Jelang Puncak Kemarau,Titik Api di Sumatera Meningkat


Diketahui, Indonesia mempunyai kawasan iklim basah dengan curah hujan lebih dari 2.000 mm3 per tahun, sehingga memiliki tutupan hutan dengan karakteristik hutan hujan tropik. Ciri utama ekosistem hutan ini yaitu adanya keanekaragaman hayati dan kelembaban yang tinggi.

Lebih lanjut, menurut Tukirin, kebakaran hutan yang kian marak terjadi belakangan ini, hingga menimbulkan asap yang menyelimuti, adalah akibat pengelolaan hutan yang kurang tepat.


"Pengelolaan hutan yang salah menyebabkan menurunnya kelembapan udara dan bukaan kanopi. Ini berakibat serasah dan material runtuhan di lantai hutan jadi kering. Bahan-bahan runtuhan dan serasah tersebutlah yang memicu kebakaran di areal hutan tropik di Indonesia," ujar dia di Kantor LIPI, Jakarta, Kamis, 17 September 2015.


Serasah adalah sampah-sampah organik yang berupa tumpukan dedaunan kering, rerantingan, dan berbagai sisa vegetasi lainnya di atas lantai hutan.

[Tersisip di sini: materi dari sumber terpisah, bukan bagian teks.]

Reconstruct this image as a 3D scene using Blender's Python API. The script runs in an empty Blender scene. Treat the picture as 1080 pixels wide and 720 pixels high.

Tukirin menjelaskan bahwa kebakaran hutan lahan itu ada campur tangan manusia. Menurut Tukirin, dengan kebijakan pengelolaan yang kurang pas menjadi faktor hutan tropik berubah kering dan mudah terbakar.


"Misalnya, gambut itu luar biasa serapan airnya hingga lima kali lipat dari beratnya. Contohnya, gambut beratnya lima kilogram, maka ia akan menyerap air 25 kilogram. Artinya, tidak mungkin terbakar. Ini salah pengelolaan yang dibuka dan dikeringkan," kata dia.


Ilmuwan dari Pusat Penelitian Kemasyarakatan dan Kebudayaan LIPI, Dr. Herman Hidayat menambahkan bahwa kebakaran hutan bersumber dari lahan gambut yang seharusnya berfungsi untuk menyerap dan menyimpan air. Sayangnya fungsi itu saat ini sudah berubah akibat industri usaha.

 

"Lahan gambut sebenarnya tidak boleh digunakan oleh pengusaha untuk budidaya kelapa sawit dan Hutan Tanaman Industri (HTI). Idealnya peraturan ini dipatuhi karena sudah diatur oleh pemerintah," ungkap Herman.


Dia melanjutkan, lahan gambut dapat mudah terbakar apabila mengalami kekeringan dan cuaca panas, sehingga pembakaran kecil dapat secara cepat menyebar.


“Lahan gambut memang dapat digunakan untuk industri dengan kedalaman  penggunaan tanah tidak lebih dari tiga meter. Namun praktiknya ditemukan lebih dari tiga meter lahan gambut dioperasionalkan untuk perkebunan kelapa sawit, agroforestry, dan HTI," kata Herman.


Dikatakannya, kontrol dan pengawasan pemerintah yang lemah dalam mengawasi proses eksplorasi perusahaan serta tumpang tindih lahan ditengarai menjadi penyebab lain dari kebakaran hutan di Indonesia.


"Sebagai contoh, warga pendatang menggunakan lahan gambut yang telah ditinggalkan industri untuk berkebun dengan cara membakarnya. Inilah pemicu kebakaran hutannya," sambungnya.


Herman menambahkan, perlu penegakan hukum yang tidak diskriminatif bagi pengusaha yang terlibat kebakaran hutan karena dampaknya yang sangat merugikan negara. Selain penegakan hukum juga dibutuhkan pengawasan khusus terhadap pelaku penebangan liar, pendudukan lahan, dan deforestasi hutan Indonesia.


"Perlu koordinasi yang baik antara pemerintah pusat dan daerah dalam mengawasi pihak swasta yang telah diberikan izin untuk HTI dan perkebunan. Mereka harus bertanggungjawab pada titik api di masing-masing lahannya," kata Herman.